— START —

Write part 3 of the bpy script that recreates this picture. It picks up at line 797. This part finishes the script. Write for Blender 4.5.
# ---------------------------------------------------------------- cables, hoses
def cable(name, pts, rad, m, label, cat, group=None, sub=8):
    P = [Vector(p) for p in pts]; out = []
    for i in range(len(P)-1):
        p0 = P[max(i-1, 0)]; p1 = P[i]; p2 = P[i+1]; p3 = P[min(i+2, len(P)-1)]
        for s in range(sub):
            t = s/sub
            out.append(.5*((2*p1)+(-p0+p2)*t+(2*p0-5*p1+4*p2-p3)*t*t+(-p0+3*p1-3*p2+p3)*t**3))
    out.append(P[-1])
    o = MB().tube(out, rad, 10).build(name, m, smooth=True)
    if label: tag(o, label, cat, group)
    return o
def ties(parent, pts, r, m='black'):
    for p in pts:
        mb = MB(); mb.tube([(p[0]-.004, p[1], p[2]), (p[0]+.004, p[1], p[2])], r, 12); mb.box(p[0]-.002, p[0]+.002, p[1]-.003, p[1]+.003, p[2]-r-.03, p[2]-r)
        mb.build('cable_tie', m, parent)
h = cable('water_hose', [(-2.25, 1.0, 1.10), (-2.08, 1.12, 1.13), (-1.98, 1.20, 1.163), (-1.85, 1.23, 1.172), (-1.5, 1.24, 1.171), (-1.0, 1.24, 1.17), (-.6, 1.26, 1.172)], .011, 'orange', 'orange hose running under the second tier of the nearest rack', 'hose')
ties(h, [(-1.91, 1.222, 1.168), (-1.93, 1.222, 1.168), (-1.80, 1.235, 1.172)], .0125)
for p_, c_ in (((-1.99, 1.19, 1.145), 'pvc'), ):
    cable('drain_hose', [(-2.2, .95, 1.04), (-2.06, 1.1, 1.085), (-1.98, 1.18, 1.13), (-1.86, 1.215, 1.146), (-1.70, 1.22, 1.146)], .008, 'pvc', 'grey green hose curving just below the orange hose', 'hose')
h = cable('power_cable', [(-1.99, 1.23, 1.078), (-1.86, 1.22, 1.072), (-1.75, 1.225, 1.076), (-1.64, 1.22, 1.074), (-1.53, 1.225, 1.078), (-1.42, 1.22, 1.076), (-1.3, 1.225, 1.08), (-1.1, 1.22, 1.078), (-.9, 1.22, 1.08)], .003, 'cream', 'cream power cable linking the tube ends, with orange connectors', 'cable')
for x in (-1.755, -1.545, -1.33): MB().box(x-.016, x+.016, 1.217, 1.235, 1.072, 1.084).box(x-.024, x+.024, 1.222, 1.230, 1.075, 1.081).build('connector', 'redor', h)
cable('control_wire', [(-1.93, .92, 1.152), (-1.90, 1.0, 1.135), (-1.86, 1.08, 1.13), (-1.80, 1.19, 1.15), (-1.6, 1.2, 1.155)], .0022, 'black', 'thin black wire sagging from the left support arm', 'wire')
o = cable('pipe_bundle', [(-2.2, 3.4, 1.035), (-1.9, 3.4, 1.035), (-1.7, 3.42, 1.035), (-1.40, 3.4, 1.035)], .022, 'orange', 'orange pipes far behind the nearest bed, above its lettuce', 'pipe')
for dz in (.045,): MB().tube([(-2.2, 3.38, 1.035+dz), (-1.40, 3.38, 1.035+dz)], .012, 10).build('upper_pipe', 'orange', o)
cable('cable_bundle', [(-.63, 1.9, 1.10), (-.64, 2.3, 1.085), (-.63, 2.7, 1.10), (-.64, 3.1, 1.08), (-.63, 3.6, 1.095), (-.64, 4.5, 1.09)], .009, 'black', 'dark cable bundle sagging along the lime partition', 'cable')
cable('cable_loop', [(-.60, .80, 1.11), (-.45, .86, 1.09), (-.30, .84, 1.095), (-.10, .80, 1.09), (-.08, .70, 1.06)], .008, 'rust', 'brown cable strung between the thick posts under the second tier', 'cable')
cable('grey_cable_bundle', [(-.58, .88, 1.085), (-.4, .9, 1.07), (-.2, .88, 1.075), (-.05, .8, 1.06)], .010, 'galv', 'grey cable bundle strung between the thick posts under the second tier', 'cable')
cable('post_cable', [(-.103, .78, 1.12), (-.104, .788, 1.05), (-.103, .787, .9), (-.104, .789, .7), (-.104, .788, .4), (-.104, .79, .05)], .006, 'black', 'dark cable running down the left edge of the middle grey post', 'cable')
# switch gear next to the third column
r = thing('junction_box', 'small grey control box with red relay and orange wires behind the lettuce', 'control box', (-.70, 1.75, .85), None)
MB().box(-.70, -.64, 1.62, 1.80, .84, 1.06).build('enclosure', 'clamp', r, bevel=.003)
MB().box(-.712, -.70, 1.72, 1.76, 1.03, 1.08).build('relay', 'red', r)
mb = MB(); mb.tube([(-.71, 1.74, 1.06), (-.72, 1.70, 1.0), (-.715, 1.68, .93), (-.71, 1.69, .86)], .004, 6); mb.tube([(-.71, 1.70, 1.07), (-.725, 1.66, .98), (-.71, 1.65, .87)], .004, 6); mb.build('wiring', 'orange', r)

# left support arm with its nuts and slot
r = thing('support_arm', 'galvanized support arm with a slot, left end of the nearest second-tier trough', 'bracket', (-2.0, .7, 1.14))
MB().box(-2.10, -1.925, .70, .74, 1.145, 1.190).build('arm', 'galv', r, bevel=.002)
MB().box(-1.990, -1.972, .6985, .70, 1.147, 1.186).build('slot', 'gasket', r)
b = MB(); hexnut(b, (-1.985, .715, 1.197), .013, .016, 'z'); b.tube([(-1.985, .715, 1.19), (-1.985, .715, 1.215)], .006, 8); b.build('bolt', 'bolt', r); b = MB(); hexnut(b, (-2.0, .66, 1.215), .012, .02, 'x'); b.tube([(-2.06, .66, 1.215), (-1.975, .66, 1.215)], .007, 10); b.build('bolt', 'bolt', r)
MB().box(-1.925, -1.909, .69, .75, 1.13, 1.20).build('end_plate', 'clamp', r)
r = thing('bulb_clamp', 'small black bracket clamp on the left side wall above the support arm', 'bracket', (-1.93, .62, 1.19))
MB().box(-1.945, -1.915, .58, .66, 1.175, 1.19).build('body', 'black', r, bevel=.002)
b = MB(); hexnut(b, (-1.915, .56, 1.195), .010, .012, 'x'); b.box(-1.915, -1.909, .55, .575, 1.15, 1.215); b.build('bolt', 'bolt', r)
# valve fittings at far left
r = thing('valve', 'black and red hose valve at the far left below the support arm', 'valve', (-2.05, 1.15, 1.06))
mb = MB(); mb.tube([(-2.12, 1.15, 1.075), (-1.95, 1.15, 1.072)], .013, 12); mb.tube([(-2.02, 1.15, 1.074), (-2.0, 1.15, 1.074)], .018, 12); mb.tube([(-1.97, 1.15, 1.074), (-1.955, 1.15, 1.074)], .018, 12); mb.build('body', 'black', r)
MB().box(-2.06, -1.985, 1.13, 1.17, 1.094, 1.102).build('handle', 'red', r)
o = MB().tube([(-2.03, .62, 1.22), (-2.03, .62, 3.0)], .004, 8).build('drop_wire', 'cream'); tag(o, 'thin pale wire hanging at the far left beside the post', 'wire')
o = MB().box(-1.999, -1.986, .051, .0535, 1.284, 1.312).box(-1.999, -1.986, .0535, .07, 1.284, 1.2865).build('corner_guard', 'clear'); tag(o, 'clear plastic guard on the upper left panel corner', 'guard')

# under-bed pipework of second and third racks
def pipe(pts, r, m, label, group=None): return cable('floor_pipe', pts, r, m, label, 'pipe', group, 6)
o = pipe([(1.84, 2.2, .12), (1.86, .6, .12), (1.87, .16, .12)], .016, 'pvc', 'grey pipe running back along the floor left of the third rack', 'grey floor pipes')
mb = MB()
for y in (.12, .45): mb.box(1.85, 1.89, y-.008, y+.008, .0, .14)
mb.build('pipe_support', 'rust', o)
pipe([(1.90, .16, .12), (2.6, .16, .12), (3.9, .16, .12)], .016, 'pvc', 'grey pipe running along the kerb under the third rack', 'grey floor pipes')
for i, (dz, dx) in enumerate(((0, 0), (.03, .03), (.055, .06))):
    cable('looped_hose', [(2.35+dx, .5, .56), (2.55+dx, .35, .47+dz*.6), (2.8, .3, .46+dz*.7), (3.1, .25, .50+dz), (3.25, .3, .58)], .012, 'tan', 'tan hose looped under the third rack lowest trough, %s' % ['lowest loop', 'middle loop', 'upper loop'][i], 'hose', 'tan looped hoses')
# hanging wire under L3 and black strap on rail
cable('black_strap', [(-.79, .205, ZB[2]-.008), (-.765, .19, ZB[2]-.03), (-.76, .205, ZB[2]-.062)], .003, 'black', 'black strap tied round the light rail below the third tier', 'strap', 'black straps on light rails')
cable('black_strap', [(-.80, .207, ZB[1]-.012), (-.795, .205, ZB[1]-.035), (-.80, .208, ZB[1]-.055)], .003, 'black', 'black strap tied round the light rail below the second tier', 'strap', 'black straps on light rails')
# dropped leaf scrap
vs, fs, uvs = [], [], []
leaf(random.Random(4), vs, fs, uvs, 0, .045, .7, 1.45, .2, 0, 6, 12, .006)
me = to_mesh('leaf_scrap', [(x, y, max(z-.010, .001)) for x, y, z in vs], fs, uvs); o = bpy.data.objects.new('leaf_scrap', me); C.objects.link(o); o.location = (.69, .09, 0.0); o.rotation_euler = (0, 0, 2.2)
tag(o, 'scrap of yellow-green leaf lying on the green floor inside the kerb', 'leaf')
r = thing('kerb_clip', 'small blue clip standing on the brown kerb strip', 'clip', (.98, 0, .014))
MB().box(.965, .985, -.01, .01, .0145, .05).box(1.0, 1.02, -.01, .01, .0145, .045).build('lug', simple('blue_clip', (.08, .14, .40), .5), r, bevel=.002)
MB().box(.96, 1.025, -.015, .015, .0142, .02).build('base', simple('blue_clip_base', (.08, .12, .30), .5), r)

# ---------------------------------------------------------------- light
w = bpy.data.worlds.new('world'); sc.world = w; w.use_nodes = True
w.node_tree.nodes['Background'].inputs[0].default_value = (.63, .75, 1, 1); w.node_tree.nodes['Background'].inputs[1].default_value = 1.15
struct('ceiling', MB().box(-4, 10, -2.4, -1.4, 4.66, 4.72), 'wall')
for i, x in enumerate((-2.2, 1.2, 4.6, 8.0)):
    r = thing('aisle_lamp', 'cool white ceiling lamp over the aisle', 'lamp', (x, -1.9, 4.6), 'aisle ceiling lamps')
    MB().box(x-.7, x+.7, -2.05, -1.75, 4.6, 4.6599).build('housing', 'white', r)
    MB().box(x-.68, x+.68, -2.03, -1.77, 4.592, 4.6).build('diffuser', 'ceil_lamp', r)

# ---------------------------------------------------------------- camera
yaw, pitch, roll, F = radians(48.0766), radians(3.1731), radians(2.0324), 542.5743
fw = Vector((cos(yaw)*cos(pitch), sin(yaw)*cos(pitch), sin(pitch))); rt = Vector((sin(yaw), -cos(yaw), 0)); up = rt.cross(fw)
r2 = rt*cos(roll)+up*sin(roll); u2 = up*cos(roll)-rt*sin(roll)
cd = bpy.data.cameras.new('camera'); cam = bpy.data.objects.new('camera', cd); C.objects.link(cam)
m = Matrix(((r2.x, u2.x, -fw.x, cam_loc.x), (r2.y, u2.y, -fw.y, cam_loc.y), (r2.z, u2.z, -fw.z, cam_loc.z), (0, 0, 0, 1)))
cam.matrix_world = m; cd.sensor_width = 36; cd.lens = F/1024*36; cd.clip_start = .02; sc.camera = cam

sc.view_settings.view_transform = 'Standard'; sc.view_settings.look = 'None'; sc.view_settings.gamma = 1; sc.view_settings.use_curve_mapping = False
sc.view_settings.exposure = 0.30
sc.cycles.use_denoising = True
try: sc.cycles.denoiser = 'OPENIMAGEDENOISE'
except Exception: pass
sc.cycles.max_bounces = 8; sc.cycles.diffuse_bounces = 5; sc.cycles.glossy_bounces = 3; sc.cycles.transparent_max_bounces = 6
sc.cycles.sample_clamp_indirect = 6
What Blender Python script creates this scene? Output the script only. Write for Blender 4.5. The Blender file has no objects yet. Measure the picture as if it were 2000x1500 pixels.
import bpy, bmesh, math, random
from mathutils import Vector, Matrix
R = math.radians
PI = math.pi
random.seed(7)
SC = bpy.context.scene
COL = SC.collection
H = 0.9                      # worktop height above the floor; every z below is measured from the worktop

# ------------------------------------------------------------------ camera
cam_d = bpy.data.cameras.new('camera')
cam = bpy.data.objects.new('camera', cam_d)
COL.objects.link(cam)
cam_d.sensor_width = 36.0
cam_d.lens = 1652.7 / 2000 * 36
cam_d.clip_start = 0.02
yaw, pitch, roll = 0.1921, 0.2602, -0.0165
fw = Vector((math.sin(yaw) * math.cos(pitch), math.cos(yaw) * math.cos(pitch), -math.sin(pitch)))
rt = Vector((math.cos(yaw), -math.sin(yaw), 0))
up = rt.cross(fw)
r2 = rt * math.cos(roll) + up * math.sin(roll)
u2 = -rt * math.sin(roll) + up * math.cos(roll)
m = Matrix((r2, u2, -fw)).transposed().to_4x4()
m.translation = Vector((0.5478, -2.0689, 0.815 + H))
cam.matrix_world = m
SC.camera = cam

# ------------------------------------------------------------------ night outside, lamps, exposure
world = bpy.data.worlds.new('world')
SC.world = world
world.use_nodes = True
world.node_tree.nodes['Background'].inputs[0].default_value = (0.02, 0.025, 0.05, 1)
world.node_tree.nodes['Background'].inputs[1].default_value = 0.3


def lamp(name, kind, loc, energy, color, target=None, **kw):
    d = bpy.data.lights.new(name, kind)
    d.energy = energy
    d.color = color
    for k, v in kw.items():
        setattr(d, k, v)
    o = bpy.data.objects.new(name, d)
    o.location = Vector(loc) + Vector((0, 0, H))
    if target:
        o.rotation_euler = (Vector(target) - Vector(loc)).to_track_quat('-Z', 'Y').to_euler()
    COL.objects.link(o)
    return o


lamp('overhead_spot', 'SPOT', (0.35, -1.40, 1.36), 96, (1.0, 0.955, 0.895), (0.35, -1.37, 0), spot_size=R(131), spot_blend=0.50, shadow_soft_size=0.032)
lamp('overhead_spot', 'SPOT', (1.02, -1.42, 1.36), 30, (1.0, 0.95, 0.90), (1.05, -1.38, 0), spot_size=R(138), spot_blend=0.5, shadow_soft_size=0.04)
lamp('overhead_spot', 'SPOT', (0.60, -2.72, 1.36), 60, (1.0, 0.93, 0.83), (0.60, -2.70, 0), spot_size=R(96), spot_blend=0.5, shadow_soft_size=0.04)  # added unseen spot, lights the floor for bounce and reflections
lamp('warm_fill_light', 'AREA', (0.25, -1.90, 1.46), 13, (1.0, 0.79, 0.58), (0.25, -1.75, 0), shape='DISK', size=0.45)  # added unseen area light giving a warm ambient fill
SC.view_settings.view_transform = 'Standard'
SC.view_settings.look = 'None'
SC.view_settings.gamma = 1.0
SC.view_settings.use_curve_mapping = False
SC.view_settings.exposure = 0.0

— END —

--- Stated goal ---
Beginning with the line that contains "What Blender Python" and ending with the line that contains "from the worktop", repeat exactly those lines and no others.

--- Result for this exercise ---
What Blender Python script creates this scene? Output the script only. Write for Blender 4.5. The Blender file has no objects yet. Measure the picture as if it were 2000x1500 pixels.
import bpy, bmesh, math, random
from mathutils import Vector, Matrix
R = math.radians
PI = math.pi
random.seed(7)
SC = bpy.context.scene
COL = SC.collection
H = 0.9                      # worktop height above the floor; every z below is measured from the worktop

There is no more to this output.